TASK TO CARRY OUT:
Restate all of the data exactly.

════════════════

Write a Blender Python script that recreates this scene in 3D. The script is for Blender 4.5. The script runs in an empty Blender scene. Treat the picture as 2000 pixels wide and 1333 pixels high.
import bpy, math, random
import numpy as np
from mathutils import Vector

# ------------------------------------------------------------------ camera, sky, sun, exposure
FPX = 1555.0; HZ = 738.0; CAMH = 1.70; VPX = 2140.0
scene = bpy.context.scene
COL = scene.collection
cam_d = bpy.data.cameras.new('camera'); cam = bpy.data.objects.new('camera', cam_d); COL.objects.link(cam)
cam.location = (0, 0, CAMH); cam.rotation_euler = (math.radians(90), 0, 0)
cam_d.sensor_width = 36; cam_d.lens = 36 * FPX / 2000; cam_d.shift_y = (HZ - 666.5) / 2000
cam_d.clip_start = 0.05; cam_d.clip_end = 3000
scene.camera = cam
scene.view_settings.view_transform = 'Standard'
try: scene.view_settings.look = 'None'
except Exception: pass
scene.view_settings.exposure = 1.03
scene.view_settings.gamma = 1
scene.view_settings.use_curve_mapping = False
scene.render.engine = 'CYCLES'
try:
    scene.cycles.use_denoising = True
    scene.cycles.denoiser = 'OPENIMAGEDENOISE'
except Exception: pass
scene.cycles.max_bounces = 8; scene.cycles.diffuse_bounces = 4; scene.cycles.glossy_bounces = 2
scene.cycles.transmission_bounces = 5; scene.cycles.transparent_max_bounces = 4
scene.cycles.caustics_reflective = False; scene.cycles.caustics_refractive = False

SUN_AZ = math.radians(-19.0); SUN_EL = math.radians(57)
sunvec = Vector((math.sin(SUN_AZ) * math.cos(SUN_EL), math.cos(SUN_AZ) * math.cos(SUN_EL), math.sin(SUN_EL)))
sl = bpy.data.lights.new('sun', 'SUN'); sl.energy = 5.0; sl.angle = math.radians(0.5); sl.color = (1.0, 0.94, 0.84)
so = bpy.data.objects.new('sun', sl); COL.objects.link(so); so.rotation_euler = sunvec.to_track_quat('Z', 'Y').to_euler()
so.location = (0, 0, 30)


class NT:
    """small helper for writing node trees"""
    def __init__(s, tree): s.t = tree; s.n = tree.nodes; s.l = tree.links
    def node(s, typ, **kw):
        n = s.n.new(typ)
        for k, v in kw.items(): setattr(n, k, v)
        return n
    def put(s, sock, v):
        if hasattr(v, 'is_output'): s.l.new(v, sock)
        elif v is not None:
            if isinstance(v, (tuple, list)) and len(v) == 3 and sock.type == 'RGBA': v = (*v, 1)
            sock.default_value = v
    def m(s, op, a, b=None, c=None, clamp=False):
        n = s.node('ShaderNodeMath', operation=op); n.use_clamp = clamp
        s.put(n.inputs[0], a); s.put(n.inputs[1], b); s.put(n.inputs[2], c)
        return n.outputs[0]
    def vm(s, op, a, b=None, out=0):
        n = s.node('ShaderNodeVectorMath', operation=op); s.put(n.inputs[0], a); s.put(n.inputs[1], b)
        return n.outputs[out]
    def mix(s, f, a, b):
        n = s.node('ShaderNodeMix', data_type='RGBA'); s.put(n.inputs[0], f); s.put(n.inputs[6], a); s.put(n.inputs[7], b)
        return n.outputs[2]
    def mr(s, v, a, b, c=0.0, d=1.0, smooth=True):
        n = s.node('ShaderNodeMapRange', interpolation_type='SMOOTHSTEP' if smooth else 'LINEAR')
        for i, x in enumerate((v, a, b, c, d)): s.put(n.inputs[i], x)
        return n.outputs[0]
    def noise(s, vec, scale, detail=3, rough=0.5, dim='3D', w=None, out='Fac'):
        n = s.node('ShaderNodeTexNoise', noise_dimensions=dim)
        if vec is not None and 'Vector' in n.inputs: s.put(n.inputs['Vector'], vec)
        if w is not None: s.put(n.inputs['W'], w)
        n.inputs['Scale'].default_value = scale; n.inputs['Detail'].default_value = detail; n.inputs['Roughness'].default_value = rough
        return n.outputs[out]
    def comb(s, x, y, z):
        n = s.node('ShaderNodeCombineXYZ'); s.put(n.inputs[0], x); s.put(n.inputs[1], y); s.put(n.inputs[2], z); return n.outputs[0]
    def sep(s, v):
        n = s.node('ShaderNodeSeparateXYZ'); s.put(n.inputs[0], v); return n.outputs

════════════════

RESPONSE:
Write a Blender Python script that recreates this scene in 3D. The script is for Blender 4.5. The script runs in an empty Blender scene. Treat the picture as 2000 pixels wide and 1333 pixels high.
import bpy, math, random
import numpy as np
from mathutils import Vector

# ------------------------------------------------------------------ camera, sky, sun, exposure
FPX = 1555.0; HZ = 738.0; CAMH = 1.70; VPX = 2140.0
scene = bpy.context.scene
COL = scene.collection
cam_d = bpy.data.cameras.new('camera'); cam = bpy.data.objects.new('camera', cam_d); COL.objects.link(cam)
cam.location = (0, 0, CAMH); cam.rotation_euler = (math.radians(90), 0, 0)
cam_d.sensor_width = 36; cam_d.lens = 36 * FPX / 2000; cam_d.shift_y = (HZ - 666.5) / 2000
cam_d.clip_start = 0.05; cam_d.clip_end = 3000
scene.camera = cam
scene.view_settings.view_transform = 'Standard'
try: scene.view_settings.look = 'None'
except Exception: pass
scene.view_settings.exposure = 1.03
scene.view_settings.gamma = 1
scene.view_settings.use_curve_mapping = False
scene.render.engine = 'CYCLES'
try:
    scene.cycles.use_denoising = True
    scene.cycles.denoiser = 'OPENIMAGEDENOISE'
except Exception: pass
scene.cycles.max_bounces = 8; scene.cycles.diffuse_bounces = 4; scene.cycles.glossy_bounces = 2
scene.cycles.transmission_bounces = 5; scene.cycles.transparent_max_bounces = 4
scene.cycles.caustics_reflective = False; scene.cycles.caustics_refractive = False

SUN_AZ = math.radians(-19.0); SUN_EL = math.radians(57)
sunvec = Vector((math.sin(SUN_AZ) * math.cos(SUN_EL), math.cos(SUN_AZ) * math.cos(SUN_EL), math.sin(SUN_EL)))
sl = bpy.data.lights.new('sun', 'SUN'); sl.energy = 5.0; sl.angle = math.radians(0.5); sl.color = (1.0, 0.94, 0.84)
so = bpy.data.objects.new('sun', sl); COL.objects.link(so); so.rotation_euler = sunvec.to_track_quat('Z', 'Y').to_euler()
so.location = (0, 0, 30)


class NT:
    """small helper for writing node trees"""
    def __init__(s, tree): s.t = tree; s.n = tree.nodes; s.l = tree.links
    def node(s, typ, **kw):
        n = s.n.new(typ)
        for k, v in kw.items(): setattr(n, k, v)
        return n
    def put(s, sock, v):
        if hasattr(v, 'is_output'): s.l.new(v, sock)
        elif v is not None:
            if isinstance(v, (tuple, list)) and len(v) == 3 and sock.type == 'RGBA': v = (*v, 1)
            sock.default_value = v
    def m(s, op, a, b=None, c=None, clamp=False):
        n = s.node('ShaderNodeMath', operation=op); n.use_clamp = clamp
        s.put(n.inputs[0], a); s.put(n.inputs[1], b); s.put(n.inputs[2], c)
        return n.outputs[0]
    def vm(s, op, a, b=None, out=0):
        n = s.node('ShaderNodeVectorMath', operation=op); s.put(n.inputs[0], a); s.put(n.inputs[1], b)
        return n.outputs[out]
    def mix(s, f, a, b):
        n = s.node('ShaderNodeMix', data_type='RGBA'); s.put(n.inputs[0], f); s.put(n.inputs[6], a); s.put(n.inputs[7], b)
        return n.outputs[2]
    def mr(s, v, a, b, c=0.0, d=1.0, smooth=True):
        n = s.node('ShaderNodeMapRange', interpolation_type='SMOOTHSTEP' if smooth else 'LINEAR')
        for i, x in enumerate((v, a, b, c, d)): s.put(n.inputs[i], x)
        return n.outputs[0]
    def noise(s, vec, scale, detail=3, rough=0.5, dim='3D', w=None, out='Fac'):
        n = s.node('ShaderNodeTexNoise', noise_dimensions=dim)
        if vec is not None and 'Vector' in n.inputs: s.put(n.inputs['Vector'], vec)
        if w is not None: s.put(n.inputs['W'], w)
        n.inputs['Scale'].default_value = scale; n.inputs['Detail'].default_value = detail; n.inputs['Roughness'].default_value = rough
        return n.outputs[out]
    def comb(s, x, y, z):
        n = s.node('ShaderNodeCombineXYZ'); s.put(n.inputs[0], x); s.put(n.inputs[1], y); s.put(n.inputs[2], z); return n.outputs[0]
    def sep(s, v):
        n = s.node('ShaderNodeSeparateXYZ'); s.put(n.inputs[0], v); return n.outputs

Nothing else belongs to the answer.